**Directions for this task**
In the material below, count the lines with the word "picture" and state that number only.

++++ Records shown

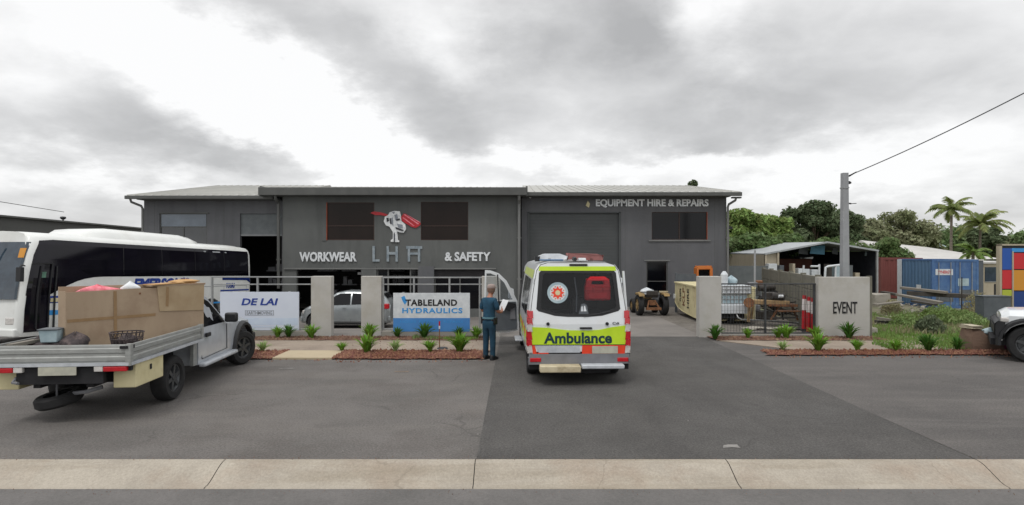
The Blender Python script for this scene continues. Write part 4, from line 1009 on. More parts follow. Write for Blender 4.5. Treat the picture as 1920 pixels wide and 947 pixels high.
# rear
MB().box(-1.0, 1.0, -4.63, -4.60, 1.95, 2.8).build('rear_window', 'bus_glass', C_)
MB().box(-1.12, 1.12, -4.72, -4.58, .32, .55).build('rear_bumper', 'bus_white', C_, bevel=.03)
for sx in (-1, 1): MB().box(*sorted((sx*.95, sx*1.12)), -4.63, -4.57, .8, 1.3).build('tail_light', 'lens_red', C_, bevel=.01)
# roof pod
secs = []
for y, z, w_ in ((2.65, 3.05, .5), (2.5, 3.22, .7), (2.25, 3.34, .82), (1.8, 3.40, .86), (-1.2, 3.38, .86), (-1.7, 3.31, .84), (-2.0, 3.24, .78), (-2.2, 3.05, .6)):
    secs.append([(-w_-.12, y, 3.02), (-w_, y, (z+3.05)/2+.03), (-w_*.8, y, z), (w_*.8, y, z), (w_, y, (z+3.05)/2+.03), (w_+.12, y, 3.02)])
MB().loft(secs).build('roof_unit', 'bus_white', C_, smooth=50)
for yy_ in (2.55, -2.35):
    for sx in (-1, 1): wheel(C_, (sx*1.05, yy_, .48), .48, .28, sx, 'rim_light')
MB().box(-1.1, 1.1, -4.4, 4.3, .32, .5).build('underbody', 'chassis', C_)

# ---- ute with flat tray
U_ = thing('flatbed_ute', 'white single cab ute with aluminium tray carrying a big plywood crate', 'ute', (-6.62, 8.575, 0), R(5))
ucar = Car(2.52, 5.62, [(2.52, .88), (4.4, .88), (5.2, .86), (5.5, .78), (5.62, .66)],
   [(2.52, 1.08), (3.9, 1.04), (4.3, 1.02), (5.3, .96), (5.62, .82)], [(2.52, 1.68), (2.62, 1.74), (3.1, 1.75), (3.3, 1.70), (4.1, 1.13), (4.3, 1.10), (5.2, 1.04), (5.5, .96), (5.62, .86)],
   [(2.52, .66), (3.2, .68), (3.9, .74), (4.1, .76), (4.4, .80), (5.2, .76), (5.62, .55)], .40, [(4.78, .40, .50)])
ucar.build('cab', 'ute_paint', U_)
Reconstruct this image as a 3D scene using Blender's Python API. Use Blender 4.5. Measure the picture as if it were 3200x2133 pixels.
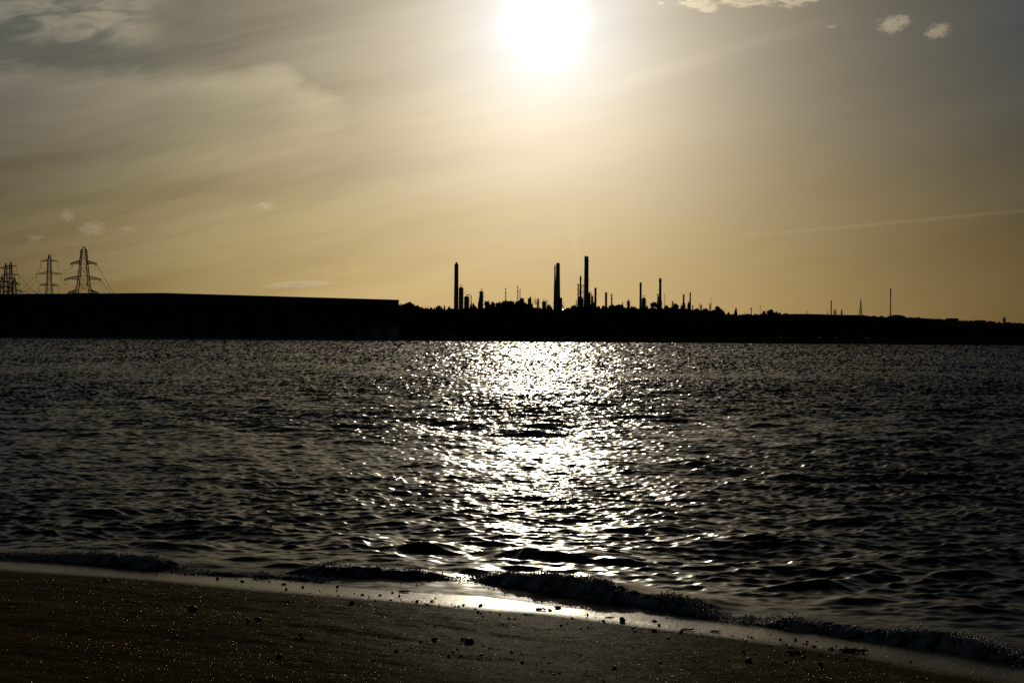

++++++++

**Solution to this problem**
2